The graph below shows a wholesale price index from January 1918 to June 1922 for Germany (with data from Bresciani-Turroni 1937: 442, Table V).
With regard to inflation before the catastrophic take-off of 1921, two points should be made.
First, what is noticeable here is the serious inflationary spike of late 1919 to early 1920. Presumably the depreciation of the mark in 1919 and to some extent the large deficit of 1919 were linked to this inflationary spike.
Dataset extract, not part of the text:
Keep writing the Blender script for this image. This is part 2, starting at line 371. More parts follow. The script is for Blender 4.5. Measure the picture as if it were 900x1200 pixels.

But the inflation was probably also linked to the worldwide boom that occurred in 1919 and early 1920, as prices rose all over the world (Holtfrerich 1986: 207–208).
But, remarkably, as German investment was maintained in 1920 and a boom developed in Germany as many other Western economies like the US and the UK fell into recession (Holtfrerich 1986: 210), wholesale inflation stabilised and there was even some deflation.
From early 1920 until June 1921 there was a stability in German wholesale prices as can be seen clearly in the graph. And this was at a time when the money supply was rising sharply too and the deficits (although falling) were still large.
One has to ask why, if the budget deficits were the primary and major cause of the hyperinflation, the wholesale price index stabilised in 1920 and early 1921 and did not explode until after the London ultimatum of May 1921.
BIBLIOGRAPHY
Bresciani-Turroni, Costantino. 1937. The Economics of Inflation: A Study of Currency Depreciation in Post-War Germany (trans. Millicent E. Sayers), Allen & Unwin, London.
Holtfrerich, Carl-Ludwig. 1986.The German Inflation 1914–1923: Causes and Effects in International Perspective (trans. Theo Balderston). De Gruyter, New York.